Water was everywhere and with 165 canals it was not surprising to find water around every turn in the city. On this rainy spring day, the water was experienced in abundance by all our senses. The backdrop of clouds heavy with rain, however, converted every picture into a work of art.

Water: Above and Below

If I had to summarise Amsterdam in three words, I would handpick the three elements that enhance and emphasise the city's canals and transform every image thereof into a striking scene of splendour: Houses, Boats and Houseboats.

The houses lining the canals are fascinating. Like colourful lego blocks that have been stacked gallantly high, they tower over the canals with their colourful facades. Their big glaring windows and pointed rooftops seem to drag them towards the water's edge, as if they're leaning in towards the ripples whispering at their feet.

Colourful and Crooked

If you get a suspicious feeling that the houses are sloping towards you like towering terrors, your inkling might be caused by more than cannabis spores wafting in the wind. The houses have deliberately been built top-heavy and crooked. In the sixteenth century residents were taxed on the width of their houses; therefore houses were built narrow and high. (The residents of the red house above are probably shuffling along sideways in the narrow space).
The houses slope towards the water so that big objects can be hoisted up by means of a hook, which is proudly sported at the top of each house.

This was one of the reasons Anne Frank's family could stay hidden in a house in Amsterdam from 1942 to 1944. Although the family's business premises seemed like a narrow building from the street, it lead into an annex in the back that could be accesses through a secret entrance. Eight people stayed hidden in the small space of 75 m2 for two years, after which they were sadly discovered.

Anne Frank's Hiding Place
(next to the house with the pitched roof)

Boats were sprinkled on every canal in Amsterdam like colourful drops of confetti.

Boats, Boats, Boats

Picture Perfect


2 500 Houseboats are floating on Amsterdam's canals, their decks displaying everything from sun-chairs to potted plants.



We cycled past museums, coffee shops (where you won't find coffee), cheese shops (where you will find cheese) and parks. When we reached the Red Light district, our guide did the responsible thing and signalled for us to get off and push our bikes down Walletjie street. Apparently accidents occur easily when cyclists' heads are twisted at a 180 degree angle in order to gawk at the window displays. If you're waiting for any pictures of the RLD, I will have to disappoint you.
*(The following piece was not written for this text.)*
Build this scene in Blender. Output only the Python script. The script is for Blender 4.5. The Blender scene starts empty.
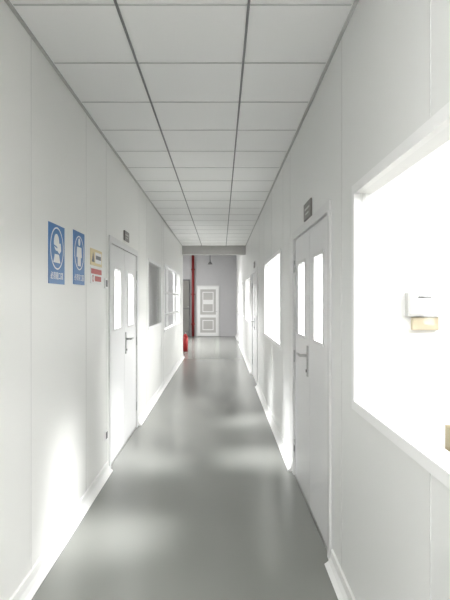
import bpy, bmesh, math
from mathutils import Vector, Matrix
S=bpy.context.scene
S.view_settings.view_transform='Standard'
S.view_settings.look='None'
S.view_settings.exposure=0.53
HF=1.47; H=2.83; XL=-0.975; XR=0.62; T=0.08

# ---------------- materials ----------------
def new(name):
    m=bpy.data.materials.new(name); m.use_nodes=True
    return m,m.node_tree.nodes,m.node_tree.links,m.node_tree.nodes['Principled BSDF']
def mat(name,col,rough=0.5,metal=0.0,var=0.03,scale=6.0,bump=0.0,bscale=60,rvar=0.0,spec=0.5):
    m,n,l,p=new(name)
    tc=n.new('ShaderNodeTexCoord'); no=n.new('ShaderNodeTexNoise'); no.inputs['Scale'].default_value=scale
    no.inputs['Detail'].default_value=2
    l.new(tc.outputs['Object'],no.inputs['Vector'])
    r=n.new('ShaderNodeMix'); r.data_type='RGBA'
    a=[max(0,c*(1-var)) for c in col]; b=[min(1,c*(1+var)) for c in col]
    r.inputs[6].default_value=(*a,1); r.inputs[7].default_value=(*b,1)
    l.new(no.outputs['Fac'],r.inputs[0]); l.new(r.outputs[2],p.inputs['Base Color'])
    p.inputs['Roughness'].default_value=rough; p.inputs['Metallic'].default_value=metal
    p.inputs['Specular IOR Level'].default_value=spec
    if bump>0:
        nb=n.new('ShaderNodeTexNoise'); nb.inputs['Scale'].default_value=bscale
        l.new(tc.outputs['Object'],nb.inputs['Vector'])
        bp=n.new('ShaderNodeBump'); bp.inputs['Strength'].default_value=bump; bp.inputs['Distance'].default_value=.01
        l.new(nb.outputs['Fac'],bp.inputs['Height']); l.new(bp.outputs[0],p.inputs['Normal'])
    return m
def emis(name,col,s):
    m,n,l,p=new(name)
    p.inputs['Base Color'].default_value=(*col,1)
    p.inputs['Emission Color'].default_value=(*col,1); p.inputs['Emission Strength'].default_value=s
    return m
def glassmat():
    m,n,l,p=new('window_glass'); n.remove(p)
    out=n['Material Output']; t=n.new('ShaderNodeBsdfTransparent'); g=n.new('ShaderNodeBsdfGlossy')
    t.inputs['Color'].default_value=(.97,.975,.97,1)
    g.inputs['Roughness'].default_value=.03
    lw=n.new('ShaderNodeLayerWeight'); lw.inputs['Blend'].default_value=.5
    pw=n.new('ShaderNodeMath'); pw.operation='POWER'; pw.inputs[1].default_value=5
    ma=n.new('ShaderNodeMath'); ma.operation='MULTIPLY_ADD'; ma.inputs[1].default_value=.75; ma.inputs[2].default_value=.04
    l.new(lw.outputs['Facing'],pw.inputs[0]); l.new(pw.outputs[0],ma.inputs[0])
    mx=n.new('ShaderNodeMixShader'); l.new(ma.outputs[0],mx.inputs[0]); l.new(t.outputs[0],mx.inputs[1]); l.new(g.outputs[0],mx.inputs[2])
    l.new(mx.outputs[0],out.inputs[0]); return m
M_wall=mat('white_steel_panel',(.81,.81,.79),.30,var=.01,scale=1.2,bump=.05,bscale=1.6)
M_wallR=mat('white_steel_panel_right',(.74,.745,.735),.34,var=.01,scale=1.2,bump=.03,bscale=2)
M_room=mat('white_room_wall',(.88,.88,.87),.6,var=.01)
M_seam=mat('panel_seam',(.66,.66,.65),.5)
M_tile=mat('ceiling_tile_white',(.89,.89,.885),.85,var=.012,scale=90,bump=.08,bscale=200)
M_bar=mat('ceiling_t_bar_grey',(.22,.22,.225),.5)
M_bar2=mat('ceiling_cross_bar_grey',(.55,.55,.55),.5)
M_edge=mat('ceiling_edge_angle',(.50,.50,.49),.5)
M_floor=mat('grey_epoxy_floor',(.240,.246,.230),.22,var=.006,scale=1.0)
M_base=mat('white_cove_trim',(.80,.80,.79),.3)
M_frame=mat('white_aluminium_frame',(.85,.85,.85),.3)
M_dframe=mat('door_frame_grey_white',(.70,.70,.70),.35)
M_leaf=mat('door_leaf_white',(.76,.76,.765),.3,var=.01)
M_leafd=mat('door_gap_dark',(.10,.10,.10),.6)
M_steel=mat('brushed_steel',(.50,.50,.50),.3,metal=.9)
M_dark=mat('dark_grey_plastic',(.12,.12,.125),.45)
M_sgn=mat('grey_sign_plate',(.20,.19,.18),.45)
M_blue=mat('sign_blue',(.015,.15,.42),.35)
M_white=mat('sign_white',(.80,.80,.80),.4)
M_yel=mat('sign_yellow',(.70,.58,.32),.4)
M_red=mat('fire_red',(.42,.02,.02),.4)
M_redp=mat('red_pipe_paint',(.22,.015,.015),.4)
M_lav=mat('lobby_wall_grey',(.50,.495,.51),.6)
M_beam=mat('beam_grey',(.50,.49,.48),.6)
M_card=mat('cardboard',(.36,.30,.18),.8)
M_tan=mat('tan_board',(.50,.43,.30),.7)
M_boxg=mat('light_grey_box',(.50,.50,.49),.4)
M_glass=glassmat()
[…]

It is strictly "verboden".

Around Amsterdam


Cheese & Flowers

After cycling, we had a lunch of kroketten, poffertjes and koffie verkeerd, the Dutch version of a cafe latte. It might have been koffie "verkeerd", but it was oh so right.
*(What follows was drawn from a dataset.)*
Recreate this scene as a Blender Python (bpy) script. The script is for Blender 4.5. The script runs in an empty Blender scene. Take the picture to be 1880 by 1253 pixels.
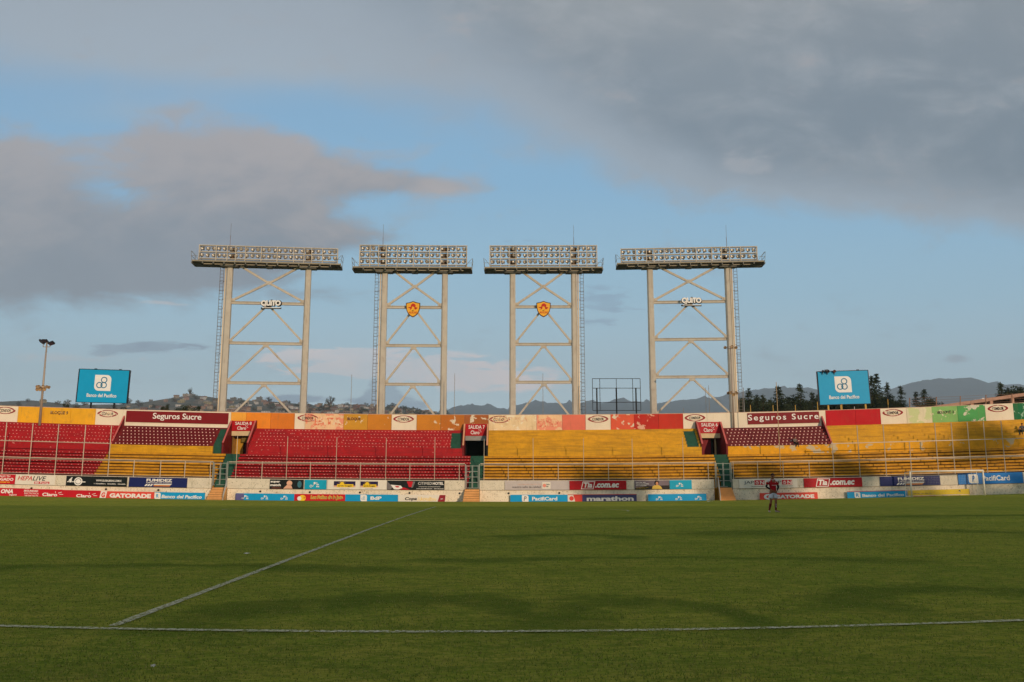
import bpy, bmesh, math, random
import numpy as np
from mathutils import Vector, Matrix
random.seed(7); rng = np.random.default_rng(7)
SC = bpy.context.scene; COL = SC.collection
R = math.radians
# ------------------------------------------------------------------ camera
F = 1550.0; H = 1.45; TH = math.atan(254/F); CT, ST = math.cos(TH), math.sin(TH)
cam = bpy.data.objects.new('camera', bpy.data.cameras.new('camera')); COL.objects.link(cam)
cam.data.sensor_width = 36; cam.data.lens = 36*F/1880; cam.data.clip_end = 60000; cam.data.clip_start = .1
cam.location = (0, 0, H); cam.rotation_euler = (math.pi/2+TH, 0, 0); SC.camera = cam
SC.view_settings.view_transform = 'Standard'; SC.view_settings.look = 'None'
SC.view_settings.exposure = 0.0; SC.view_settings.gamma = 1
SUN_E, SUN_A = R(11), R(27)
SKY = 0.1; SUNW = 2.55
def lin(c):
    return tuple((x/255/12.92 if x/255 <= .04045 else ((x/255+.055)/1.055)**2.4) for x in c)
def rgba(c): return (*lin(c), 1)
def P(px, py, Y):
    dx = (px-940)/F; dy = -(py-626.5)/F
    k = Y/(CT-dy*ST)
    return Vector((dx*k, Y, H+(ST+dy*CT)*k))
def UV(px, py):
    p = P(px, py, 1.0); return p.x, p.z-H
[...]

Poffertjes and Koffie Verkeerd

Since the newly renovated Rijksmuseum had recently been re-opened to the public after a ten year makeover, we had to pay "De Nachtwacht" a visit. What a visit it was! The painting, renowned for it's size, is also well known for the contrast between shadows and light and the depiction of movement.

De Nachtwacht

The painting, completed in 1642 by Rembrandt van Rijn, was actually cut smaller in 1715 (gasp) because it couldn't fit into the space where it was originally displayed. Today the painting is so precious that it is difficult to put a value to it. 

Nachtwacht Details

In the picture above, the motion and emphasis by means of light are clearly visible. It is speculated that Rembrandt included himself in the painting and one of his eyes can be seen peering out from behind two figures. The women, standing in a pool of light, is said to resemble Rembrandt's wife, Saskia. 

Inside the Rijksmuseum

The rest of the collection is also worth viewing and consists of magnificent paintings by Vincent van Gogh, Johannes Vermeer and Frans Hals. Most characters depicted in the paintings of the Rijksmuseum are also fully clothed, unlike the ones in the Musee D'Orsay. You can decide for yourself weather this is a pro or a con.


There are loads more to be seen and done in Amsterdam - a city that welcomes all with open arms.
IAM Houses. IAM Boats. IAM Houseboats.

And I.. IAM cold and wet. 
But thrilled that I got to explore a little bit of Amsterdam.